■ DATA BLOCK:
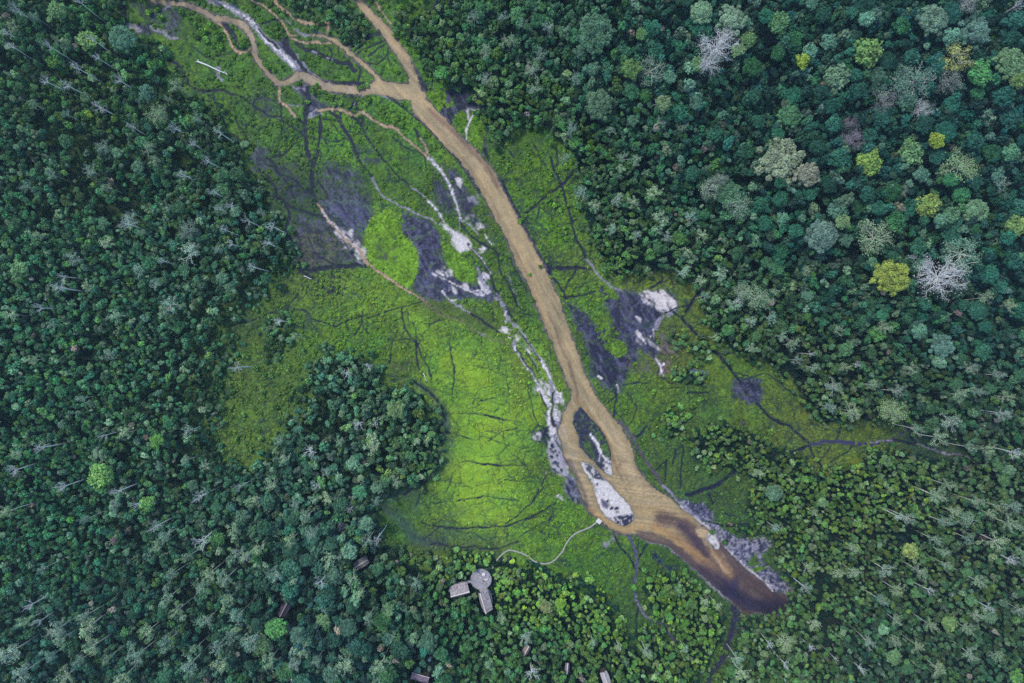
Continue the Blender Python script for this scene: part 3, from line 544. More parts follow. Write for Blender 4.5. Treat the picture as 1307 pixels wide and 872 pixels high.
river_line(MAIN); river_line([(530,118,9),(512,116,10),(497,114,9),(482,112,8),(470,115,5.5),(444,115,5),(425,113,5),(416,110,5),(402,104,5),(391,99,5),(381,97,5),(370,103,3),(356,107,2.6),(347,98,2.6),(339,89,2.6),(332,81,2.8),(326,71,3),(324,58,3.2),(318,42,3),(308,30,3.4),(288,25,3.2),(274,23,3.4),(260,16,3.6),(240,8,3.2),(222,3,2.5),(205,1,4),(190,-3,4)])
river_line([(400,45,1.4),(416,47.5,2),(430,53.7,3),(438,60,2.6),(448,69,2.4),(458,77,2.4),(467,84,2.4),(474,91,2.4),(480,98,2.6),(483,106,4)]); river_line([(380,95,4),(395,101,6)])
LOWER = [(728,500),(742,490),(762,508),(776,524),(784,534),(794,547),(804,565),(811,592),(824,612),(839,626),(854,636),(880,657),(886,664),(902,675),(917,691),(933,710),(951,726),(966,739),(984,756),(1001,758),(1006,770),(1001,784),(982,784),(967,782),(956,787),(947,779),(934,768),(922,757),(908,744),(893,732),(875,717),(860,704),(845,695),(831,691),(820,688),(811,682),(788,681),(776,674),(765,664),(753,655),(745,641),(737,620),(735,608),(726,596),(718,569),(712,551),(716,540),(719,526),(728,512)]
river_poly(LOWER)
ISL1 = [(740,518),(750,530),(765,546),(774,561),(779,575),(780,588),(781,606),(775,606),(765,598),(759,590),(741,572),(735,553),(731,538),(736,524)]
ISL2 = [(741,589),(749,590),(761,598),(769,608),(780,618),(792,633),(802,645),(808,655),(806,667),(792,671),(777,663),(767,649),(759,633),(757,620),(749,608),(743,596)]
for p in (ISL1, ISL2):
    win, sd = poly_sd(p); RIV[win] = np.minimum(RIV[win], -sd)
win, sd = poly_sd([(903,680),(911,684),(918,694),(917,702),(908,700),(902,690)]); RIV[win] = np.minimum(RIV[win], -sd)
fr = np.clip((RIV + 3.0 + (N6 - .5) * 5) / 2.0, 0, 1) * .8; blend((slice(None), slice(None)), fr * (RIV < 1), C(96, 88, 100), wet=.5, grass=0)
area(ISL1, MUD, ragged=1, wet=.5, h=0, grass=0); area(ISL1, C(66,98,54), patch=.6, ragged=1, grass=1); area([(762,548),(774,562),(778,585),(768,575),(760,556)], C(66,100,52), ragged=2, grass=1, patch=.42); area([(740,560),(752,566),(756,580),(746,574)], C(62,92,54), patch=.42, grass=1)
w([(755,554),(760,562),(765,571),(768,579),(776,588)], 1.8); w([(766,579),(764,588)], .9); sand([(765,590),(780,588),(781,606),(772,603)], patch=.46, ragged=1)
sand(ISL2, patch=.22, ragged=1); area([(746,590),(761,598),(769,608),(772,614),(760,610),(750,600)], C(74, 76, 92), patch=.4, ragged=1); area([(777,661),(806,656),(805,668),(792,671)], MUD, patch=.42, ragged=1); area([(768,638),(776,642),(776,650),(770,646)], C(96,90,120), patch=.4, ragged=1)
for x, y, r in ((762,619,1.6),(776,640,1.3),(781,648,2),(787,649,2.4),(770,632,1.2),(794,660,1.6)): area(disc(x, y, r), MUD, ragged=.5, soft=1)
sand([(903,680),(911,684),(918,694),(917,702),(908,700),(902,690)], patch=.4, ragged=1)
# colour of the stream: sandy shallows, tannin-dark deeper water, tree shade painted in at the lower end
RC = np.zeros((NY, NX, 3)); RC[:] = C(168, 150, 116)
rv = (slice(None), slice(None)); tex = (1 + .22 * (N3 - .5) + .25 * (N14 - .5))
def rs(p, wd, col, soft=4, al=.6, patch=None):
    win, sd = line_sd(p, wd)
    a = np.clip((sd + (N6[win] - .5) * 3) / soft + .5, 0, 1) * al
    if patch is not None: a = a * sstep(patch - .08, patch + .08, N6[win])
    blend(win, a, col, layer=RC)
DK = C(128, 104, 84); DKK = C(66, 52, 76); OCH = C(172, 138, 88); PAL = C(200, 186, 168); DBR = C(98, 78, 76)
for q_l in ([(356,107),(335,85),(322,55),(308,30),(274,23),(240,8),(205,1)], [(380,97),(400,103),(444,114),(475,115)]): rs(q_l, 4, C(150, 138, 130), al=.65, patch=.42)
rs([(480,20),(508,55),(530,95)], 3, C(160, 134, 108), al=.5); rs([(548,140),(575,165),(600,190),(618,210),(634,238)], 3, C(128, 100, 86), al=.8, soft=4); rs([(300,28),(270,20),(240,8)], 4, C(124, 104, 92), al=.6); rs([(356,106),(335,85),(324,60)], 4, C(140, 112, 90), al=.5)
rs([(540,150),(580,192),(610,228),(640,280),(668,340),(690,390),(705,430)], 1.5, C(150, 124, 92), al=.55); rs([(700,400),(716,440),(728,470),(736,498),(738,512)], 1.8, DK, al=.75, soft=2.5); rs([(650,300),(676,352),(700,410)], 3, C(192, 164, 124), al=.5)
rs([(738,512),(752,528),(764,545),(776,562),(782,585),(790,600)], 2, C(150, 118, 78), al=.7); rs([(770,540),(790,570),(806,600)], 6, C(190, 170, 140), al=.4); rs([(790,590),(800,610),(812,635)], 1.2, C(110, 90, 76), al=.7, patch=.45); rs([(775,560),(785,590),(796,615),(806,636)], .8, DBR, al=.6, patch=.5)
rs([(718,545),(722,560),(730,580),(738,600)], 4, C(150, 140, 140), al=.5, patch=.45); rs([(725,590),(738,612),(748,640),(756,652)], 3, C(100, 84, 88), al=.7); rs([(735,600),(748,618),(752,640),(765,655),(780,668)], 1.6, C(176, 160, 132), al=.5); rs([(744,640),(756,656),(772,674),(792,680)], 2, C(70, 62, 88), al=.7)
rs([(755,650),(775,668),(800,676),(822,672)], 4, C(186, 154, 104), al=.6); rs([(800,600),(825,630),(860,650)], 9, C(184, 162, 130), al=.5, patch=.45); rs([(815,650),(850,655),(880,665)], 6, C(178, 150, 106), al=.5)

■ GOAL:
Repeat the full listing above exactly, with no pictures in the copy.

■ COMPLETE RESPONSE:
Continue the Blender Python script for this scene: part 3, from line 544. More parts follow. Write for Blender 4.5. Treat the picture as 1307 pixels wide and 872 pixels high.
river_line(MAIN); river_line([(530,118,9),(512,116,10),(497,114,9),(482,112,8),(470,115,5.5),(444,115,5),(425,113,5),(416,110,5),(402,104,5),(391,99,5),(381,97,5),(370,103,3),(356,107,2.6),(347,98,2.6),(339,89,2.6),(332,81,2.8),(326,71,3),(324,58,3.2),(318,42,3),(308,30,3.4),(288,25,3.2),(274,23,3.4),(260,16,3.6),(240,8,3.2),(222,3,2.5),(205,1,4),(190,-3,4)])
river_line([(400,45,1.4),(416,47.5,2),(430,53.7,3),(438,60,2.6),(448,69,2.4),(458,77,2.4),(467,84,2.4),(474,91,2.4),(480,98,2.6),(483,106,4)]); river_line([(380,95,4),(395,101,6)])
LOWER = [(728,500),(742,490),(762,508),(776,524),(784,534),(794,547),(804,565),(811,592),(824,612),(839,626),(854,636),(880,657),(886,664),(902,675),(917,691),(933,710),(951,726),(966,739),(984,756),(1001,758),(1006,770),(1001,784),(982,784),(967,782),(956,787),(947,779),(934,768),(922,757),(908,744),(893,732),(875,717),(860,704),(845,695),(831,691),(820,688),(811,682),(788,681),(776,674),(765,664),(753,655),(745,641),(737,620),(735,608),(726,596),(718,569),(712,551),(716,540),(719,526),(728,512)]
river_poly(LOWER)
ISL1 = [(740,518),(750,530),(765,546),(774,561),(779,575),(780,588),(781,606),(775,606),(765,598),(759,590),(741,572),(735,553),(731,538),(736,524)]
ISL2 = [(741,589),(749,590),(761,598),(769,608),(780,618),(792,633),(802,645),(808,655),(806,667),(792,671),(777,663),(767,649),(759,633),(757,620),(749,608),(743,596)]
for p in (ISL1, ISL2):
    win, sd = poly_sd(p); RIV[win] = np.minimum(RIV[win], -sd)
win, sd = poly_sd([(903,680),(911,684),(918,694),(917,702),(908,700),(902,690)]); RIV[win] = np.minimum(RIV[win], -sd)
fr = np.clip((RIV + 3.0 + (N6 - .5) * 5) / 2.0, 0, 1) * .8; blend((slice(None), slice(None)), fr * (RIV < 1), C(96, 88, 100), wet=.5, grass=0)
area(ISL1, MUD, ragged=1, wet=.5, h=0, grass=0); area(ISL1, C(66,98,54), patch=.6, ragged=1, grass=1); area([(762,548),(774,562),(778,585),(768,575),(760,556)], C(66,100,52), ragged=2, grass=1, patch=.42); area([(740,560),(752,566),(756,580),(746,574)], C(62,92,54), patch=.42, grass=1)
w([(755,554),(760,562),(765,571),(768,579),(776,588)], 1.8); w([(766,579),(764,588)], .9); sand([(765,590),(780,588),(781,606),(772,603)], patch=.46, ragged=1)
sand(ISL2, patch=.22, ragged=1); area([(746,590),(761,598),(769,608),(772,614),(760,610),(750,600)], C(74, 76, 92), patch=.4, ragged=1); area([(777,661),(806,656),(805,668),(792,671)], MUD, patch=.42, ragged=1); area([(768,638),(776,642),(776,650),(770,646)], C(96,90,120), patch=.4, ragged=1)
for x, y, r in ((762,619,1.6),(776,640,1.3),(781,648,2),(787,649,2.4),(770,632,1.2),(794,660,1.6)): area(disc(x, y, r), MUD, ragged=.5, soft=1)
sand([(903,680),(911,684),(918,694),(917,702),(908,700),(902,690)], patch=.4, ragged=1)
# colour of the stream: sandy shallows, tannin-dark deeper water, tree shade painted in at the lower end
RC = np.zeros((NY, NX, 3)); RC[:] = C(168, 150, 116)
rv = (slice(None), slice(None)); tex = (1 + .22 * (N3 - .5) + .25 * (N14 - .5))
def rs(p, wd, col, soft=4, al=.6, patch=None):
    win, sd = line_sd(p, wd)
    a = np.clip((sd + (N6[win] - .5) * 3) / soft + .5, 0, 1) * al
    if patch is not None: a = a * sstep(patch - .08, patch + .08, N6[win])
    blend(win, a, col, layer=RC)
DK = C(128, 104, 84); DKK = C(66, 52, 76); OCH = C(172, 138, 88); PAL = C(200, 186, 168); DBR = C(98, 78, 76)
for q_l in ([(356,107),(335,85),(322,55),(308,30),(274,23),(240,8),(205,1)], [(380,97),(400,103),(444,114),(475,115)]): rs(q_l, 4, C(150, 138, 130), al=.65, patch=.42)
rs([(480,20),(508,55),(530,95)], 3, C(160, 134, 108), al=.5); rs([(548,140),(575,165),(600,190),(618,210),(634,238)], 3, C(128, 100, 86), al=.8, soft=4); rs([(300,28),(270,20),(240,8)], 4, C(124, 104, 92), al=.6); rs([(356,106),(335,85),(324,60)], 4, C(140, 112, 90), al=.5)
rs([(540,150),(580,192),(610,228),(640,280),(668,340),(690,390),(705,430)], 1.5, C(150, 124, 92), al=.55); rs([(700,400),(716,440),(728,470),(736,498),(738,512)], 1.8, DK, al=.75, soft=2.5); rs([(650,300),(676,352),(700,410)], 3, C(192, 164, 124), al=.5)
rs([(738,512),(752,528),(764,545),(776,562),(782,585),(790,600)], 2, C(150, 118, 78), al=.7); rs([(770,540),(790,570),(806,600)], 6, C(190, 170, 140), al=.4); rs([(790,590),(800,610),(812,635)], 1.2, C(110, 90, 76), al=.7, patch=.45); rs([(775,560),(785,590),(796,615),(806,636)], .8, DBR, al=.6, patch=.5)
rs([(718,545),(722,560),(730,580),(738,600)], 4, C(150, 140, 140), al=.5, patch=.45); rs([(725,590),(738,612),(748,640),(756,652)], 3, C(100, 84, 88), al=.7); rs([(735,600),(748,618),(752,640),(765,655),(780,668)], 1.6, C(176, 160, 132), al=.5); rs([(744,640),(756,656),(772,674),(792,680)], 2, C(70, 62, 88), al=.7)
rs([(755,650),(775,668),(800,676),(822,672)], 4, C(186, 154, 104), al=.6); rs([(800,600),(825,630),(860,650)], 9, C(184, 162, 130), al=.5, patch=.45); rs([(815,650),(850,655),(880,665)], 6, C(178, 150, 106), al=.5)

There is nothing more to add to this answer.